Guy Friends: They’re not a Threat
I used to be a coffee junkie. Actually, I still am one. There’s not a day that goes by that I don’t need to have a caffeine injection at some point. Coffee’s a great social beverage. It’s the day time equivalent of beer, you could say. I used to go out for coffee with friends on a regular basis. Every week, we’d grab coffee from a place that’s convenient and just catch up with each other about what was going on in our lives. Now it’s no longer a possibility since they’ve all started seeing someone. The warning alarms in my head have sounded. Here’s the reason I was given (ad-libbed somewhat but you kind of get the general idea):
It’s against their culture for a woman to go out and have coffee with other guys.
I could not believe it. Sure, I can understand it if it’s someone they just met. But it’s not like we just met at the local yoga studio or something. Just as a summary for any boyfriends out there that are paranoid, here’s a list of guys you should watch out for and that you can relax around:
Not a threat
- Long time high school friend - They’ve been friends for such a long time. If something was going to happen, it would’ve happened a long time ago. The fact that it hasn’t means there’s a reason behind it.
- Neighbour - See above.
- Family friends - They’re almost like family since you see them so often. It’s be extremely awkward although there is some potential.
Potential threats
- The new guy - Maybe they just met your girl somewhere at a gym or a hobby place. Be cautious and watch for certain telltale signs.
- Co-workers - If it’s just one person, I’d be careful here. Note if they’re spending most of their break time exclusively with that one person. Wouldn’t be worried if it was a group of people, however.
- The ex - Be suspicious. They have a long and potentially intimate history together. It’s always easier to be intimate with someone you’ve already been intimate with.

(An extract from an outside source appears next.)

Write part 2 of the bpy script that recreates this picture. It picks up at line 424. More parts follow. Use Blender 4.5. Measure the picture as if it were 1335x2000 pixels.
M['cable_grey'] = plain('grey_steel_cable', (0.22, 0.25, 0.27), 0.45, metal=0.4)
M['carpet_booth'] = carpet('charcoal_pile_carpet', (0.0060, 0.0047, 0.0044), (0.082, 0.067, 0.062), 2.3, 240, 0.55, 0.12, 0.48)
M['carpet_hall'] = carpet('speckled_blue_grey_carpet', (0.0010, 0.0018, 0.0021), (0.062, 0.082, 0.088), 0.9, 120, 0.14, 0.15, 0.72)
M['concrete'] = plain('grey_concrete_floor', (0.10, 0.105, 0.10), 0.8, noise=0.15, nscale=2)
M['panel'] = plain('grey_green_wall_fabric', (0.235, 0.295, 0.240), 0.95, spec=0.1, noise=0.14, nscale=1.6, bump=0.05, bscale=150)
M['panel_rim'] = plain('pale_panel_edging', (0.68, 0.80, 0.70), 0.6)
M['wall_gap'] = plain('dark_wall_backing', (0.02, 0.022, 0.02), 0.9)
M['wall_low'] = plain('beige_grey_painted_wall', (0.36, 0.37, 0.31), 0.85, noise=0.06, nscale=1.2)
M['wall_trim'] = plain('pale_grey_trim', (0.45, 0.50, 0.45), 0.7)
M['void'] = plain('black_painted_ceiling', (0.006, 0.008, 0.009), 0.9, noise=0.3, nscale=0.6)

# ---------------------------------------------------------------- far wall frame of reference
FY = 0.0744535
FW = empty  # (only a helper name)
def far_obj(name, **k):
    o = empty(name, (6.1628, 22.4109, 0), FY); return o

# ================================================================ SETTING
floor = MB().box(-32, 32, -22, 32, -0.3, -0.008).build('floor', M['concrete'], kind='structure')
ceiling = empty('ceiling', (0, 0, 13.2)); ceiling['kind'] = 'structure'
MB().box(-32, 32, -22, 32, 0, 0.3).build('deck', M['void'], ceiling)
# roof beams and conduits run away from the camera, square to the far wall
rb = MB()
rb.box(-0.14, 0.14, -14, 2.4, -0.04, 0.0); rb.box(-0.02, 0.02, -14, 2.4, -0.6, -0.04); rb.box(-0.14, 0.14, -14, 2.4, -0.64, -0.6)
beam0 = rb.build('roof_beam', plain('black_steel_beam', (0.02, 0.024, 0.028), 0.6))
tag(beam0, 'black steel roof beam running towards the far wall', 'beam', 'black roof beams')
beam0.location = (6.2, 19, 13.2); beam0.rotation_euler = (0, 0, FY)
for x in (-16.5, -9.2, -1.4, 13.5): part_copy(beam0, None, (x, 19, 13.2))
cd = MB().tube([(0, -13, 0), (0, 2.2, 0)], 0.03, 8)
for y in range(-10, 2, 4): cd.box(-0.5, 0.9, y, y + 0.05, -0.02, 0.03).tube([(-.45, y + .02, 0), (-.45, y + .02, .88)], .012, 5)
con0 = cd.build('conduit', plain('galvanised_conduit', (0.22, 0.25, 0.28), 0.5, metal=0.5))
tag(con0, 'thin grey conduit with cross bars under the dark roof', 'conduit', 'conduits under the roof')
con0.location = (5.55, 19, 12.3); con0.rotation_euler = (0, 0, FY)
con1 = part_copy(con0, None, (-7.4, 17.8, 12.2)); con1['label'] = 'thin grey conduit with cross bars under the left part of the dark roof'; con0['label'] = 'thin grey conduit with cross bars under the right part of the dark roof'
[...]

The freedom to choose who you can and can’t be around is something I firmly believe in. It’s a lesson my ex taught me very well. There were times where I had to choose between my friends and her. That is a choice that should never come into question in a relationship. Any guy that does that isn’t worth your time and I’m sure there’s a lot of good guys out there.
Honestly, what the hell kind of culture doesn’t want their friends to be with their friends? Do you really want to be in a relationship that imposes such a restriction? No one has the right to tell you who you can and cannot be friends with. No relationship is worth that cost. If I had the chance to sleep with Jessica Alba with the condition that I be forced to abandon my friends and never see them again, I’d tell her to screw off (albeit kindly).

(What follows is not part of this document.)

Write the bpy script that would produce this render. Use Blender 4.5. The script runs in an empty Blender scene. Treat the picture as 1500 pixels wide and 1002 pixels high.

To all you single girls out there, when you find a guy worthy of your love and affection, make sure the price isn’t too high. Learn how to draw the line early in your relationship. Don’t let them set the standard. If they have a problem with someone, talk with them first and negotiate and find out what it is about that guy that makes them uneasy for you to be with. But learn to put your foot down and draw the line first before he has the chance to.
Give a mouse a cookie and they’ll ask for a glass of milk.

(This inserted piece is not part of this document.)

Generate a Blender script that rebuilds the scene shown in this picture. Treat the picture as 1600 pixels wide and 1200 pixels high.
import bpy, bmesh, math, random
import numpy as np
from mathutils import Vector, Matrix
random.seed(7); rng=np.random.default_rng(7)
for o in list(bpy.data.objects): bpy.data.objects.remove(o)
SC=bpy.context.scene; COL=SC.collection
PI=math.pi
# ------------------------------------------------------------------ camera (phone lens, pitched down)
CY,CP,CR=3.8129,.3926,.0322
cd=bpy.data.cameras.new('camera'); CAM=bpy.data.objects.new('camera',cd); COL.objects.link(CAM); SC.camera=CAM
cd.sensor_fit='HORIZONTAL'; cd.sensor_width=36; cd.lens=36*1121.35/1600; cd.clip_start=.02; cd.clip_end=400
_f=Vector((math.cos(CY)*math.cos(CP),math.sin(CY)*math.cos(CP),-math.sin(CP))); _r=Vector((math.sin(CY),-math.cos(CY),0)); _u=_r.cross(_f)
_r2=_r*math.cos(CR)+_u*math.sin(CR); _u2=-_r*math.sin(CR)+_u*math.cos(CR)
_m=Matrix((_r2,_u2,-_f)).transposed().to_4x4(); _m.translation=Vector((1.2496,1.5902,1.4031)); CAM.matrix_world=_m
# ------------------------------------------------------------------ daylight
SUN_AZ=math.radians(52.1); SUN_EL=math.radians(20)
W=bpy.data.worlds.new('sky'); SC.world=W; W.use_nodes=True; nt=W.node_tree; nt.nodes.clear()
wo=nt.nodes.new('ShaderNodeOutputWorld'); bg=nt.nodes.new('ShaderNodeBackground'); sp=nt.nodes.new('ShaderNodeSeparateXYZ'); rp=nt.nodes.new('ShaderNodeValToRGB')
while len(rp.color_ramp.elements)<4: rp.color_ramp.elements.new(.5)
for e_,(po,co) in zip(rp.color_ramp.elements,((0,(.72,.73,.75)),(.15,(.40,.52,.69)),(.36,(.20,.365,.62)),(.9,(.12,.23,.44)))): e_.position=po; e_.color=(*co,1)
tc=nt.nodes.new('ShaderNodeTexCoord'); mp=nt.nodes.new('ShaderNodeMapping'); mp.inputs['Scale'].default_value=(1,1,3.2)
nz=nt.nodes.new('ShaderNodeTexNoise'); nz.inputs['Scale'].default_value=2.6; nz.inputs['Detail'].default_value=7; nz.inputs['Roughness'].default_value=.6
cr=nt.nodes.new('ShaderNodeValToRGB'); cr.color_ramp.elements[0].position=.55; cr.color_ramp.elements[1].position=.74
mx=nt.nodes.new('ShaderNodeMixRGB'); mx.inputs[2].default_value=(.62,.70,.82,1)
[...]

You ever heard of that saying? You get isolated from your guy friends. What’s next? They don’t want you to hang around your girl friends. Then they cut you off from their family. At this point, your social network is shot to hell because the only person you can reliably depend upon is the boyfriend. Maybe you’re in a situation where you don’t have a choice where your survival literally depends on them. If that’s the case, then you saw it too late. But there’s always a chance to climb out. Mend the fences with those around you.
The one thing that a lot of people fail to realize is that while friends are easy to make, they’re often difficult to keep. Everyone moves on. If you want more proof, count the amount of high school friends you keep in touch with on a consistent and regular basis.
You know what the worst thing is? There isn’t a damn thing I can do about it. There isn’t a damn thing anyone can do about it. Go to any girl that’s seeing a guy and you ask them to choose between their best guy friend and their boyfriend, and they will ALWAYS pick their boyfriend. If they don’t pick their boyfriend, what are they doing sleeping with the guy in the first place? Love has this ability to cause people to forget use their brain and use logic once in a while and it’s usually at the wrong times. The guy friend, undoubtedly loyal he is, will willingly accept that. In fact he’d even encourage the girl to pick the boyfriend knowing that it would involve sacrificing their friendship because it’s what’s best for the girl in question. A noble sacrifice isn’t it? Years of fun times gone in an instant because the boyfriend says so.
I’m bitter. I don’t like it. But I understand it why it has to be this way.


2 Comments, Comment or Ping
Ariel
<3
Not that it helps this situation, since I can’t actually go to starbucks with you….
But, you know my boyfriend has to choose between having a girlfriend with other male friends, or finding a new girlfriend.
Not going anywhere!
Jun 21st, 2008
Elle
Guys - or girls - who can’t accept that their partner has opposite gender friends are a real pain, speaking as a girl whose closest friends have always been guys.
Go to any girl that’s seeing a guy and you ask them to choose between their best guy friend and their boyfriend, and they will ALWAYS pick their boyfriend.
Not me
I’ve chosen my best friend (who is a guy) over a boyfriend before, and I’ll do it again if I have to.